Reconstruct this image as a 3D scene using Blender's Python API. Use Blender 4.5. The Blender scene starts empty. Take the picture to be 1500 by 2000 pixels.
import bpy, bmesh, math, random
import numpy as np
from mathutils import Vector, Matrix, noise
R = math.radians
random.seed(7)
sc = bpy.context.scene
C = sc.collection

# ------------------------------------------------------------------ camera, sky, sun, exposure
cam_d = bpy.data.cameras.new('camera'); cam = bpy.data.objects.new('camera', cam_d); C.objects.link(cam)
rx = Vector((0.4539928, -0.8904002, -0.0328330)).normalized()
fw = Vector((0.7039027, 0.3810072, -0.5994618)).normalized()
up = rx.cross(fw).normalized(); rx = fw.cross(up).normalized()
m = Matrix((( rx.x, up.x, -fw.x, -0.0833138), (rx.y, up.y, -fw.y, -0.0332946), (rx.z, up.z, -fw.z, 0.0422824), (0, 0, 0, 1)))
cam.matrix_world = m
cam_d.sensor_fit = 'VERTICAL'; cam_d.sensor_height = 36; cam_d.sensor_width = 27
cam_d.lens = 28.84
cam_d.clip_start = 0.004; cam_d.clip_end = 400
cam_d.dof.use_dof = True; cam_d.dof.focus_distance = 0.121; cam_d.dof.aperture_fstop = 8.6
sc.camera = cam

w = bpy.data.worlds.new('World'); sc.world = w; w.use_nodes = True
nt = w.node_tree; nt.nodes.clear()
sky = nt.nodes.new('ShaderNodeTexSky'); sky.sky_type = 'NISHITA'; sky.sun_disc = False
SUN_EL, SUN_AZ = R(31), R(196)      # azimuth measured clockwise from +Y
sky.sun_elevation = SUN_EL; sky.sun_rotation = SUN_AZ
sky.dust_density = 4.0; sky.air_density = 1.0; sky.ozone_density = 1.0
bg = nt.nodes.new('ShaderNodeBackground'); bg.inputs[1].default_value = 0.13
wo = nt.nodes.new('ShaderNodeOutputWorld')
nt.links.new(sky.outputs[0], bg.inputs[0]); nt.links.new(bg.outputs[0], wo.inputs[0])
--
§ **Task objective**
Copy each line of the data exactly, leaving nothing out.

§ **Written reply**
Reconstruct this image as a 3D scene using Blender's Python API. Use Blender 4.5. The Blender scene starts empty. Take the picture to be 1500 by 2000 pixels.
import bpy, bmesh, math, random
import numpy as np
from mathutils import Vector, Matrix, noise
R = math.radians
random.seed(7)
sc = bpy.context.scene
C = sc.collection

# ------------------------------------------------------------------ camera, sky, sun, exposure
cam_d = bpy.data.cameras.new('camera'); cam = bpy.data.objects.new('camera', cam_d); C.objects.link(cam)
rx = Vector((0.4539928, -0.8904002, -0.0328330)).normalized()
fw = Vector((0.7039027, 0.3810072, -0.5994618)).normalized()
up = rx.cross(fw).normalized(); rx = fw.cross(up).normalized()
m = Matrix((( rx.x, up.x, -fw.x, -0.0833138), (rx.y, up.y, -fw.y, -0.0332946), (rx.z, up.z, -fw.z, 0.0422824), (0, 0, 0, 1)))
cam.matrix_world = m
cam_d.sensor_fit = 'VERTICAL'; cam_d.sensor_height = 36; cam_d.sensor_width = 27
cam_d.lens = 28.84
cam_d.clip_start = 0.004; cam_d.clip_end = 400
cam_d.dof.use_dof = True; cam_d.dof.focus_distance = 0.121; cam_d.dof.aperture_fstop = 8.6
sc.camera = cam

w = bpy.data.worlds.new('World'); sc.world = w; w.use_nodes = True
nt = w.node_tree; nt.nodes.clear()
sky = nt.nodes.new('ShaderNodeTexSky'); sky.sky_type = 'NISHITA'; sky.sun_disc = False
SUN_EL, SUN_AZ = R(31), R(196)      # azimuth measured clockwise from +Y
sky.sun_elevation = SUN_EL; sky.sun_rotation = SUN_AZ
sky.dust_density = 4.0; sky.air_density = 1.0; sky.ozone_density = 1.0
bg = nt.nodes.new('ShaderNodeBackground'); bg.inputs[1].default_value = 0.13
wo = nt.nodes.new('ShaderNodeOutputWorld')
nt.links.new(sky.outputs[0], bg.inputs[0]); nt.links.new(bg.outputs[0], wo.inputs[0])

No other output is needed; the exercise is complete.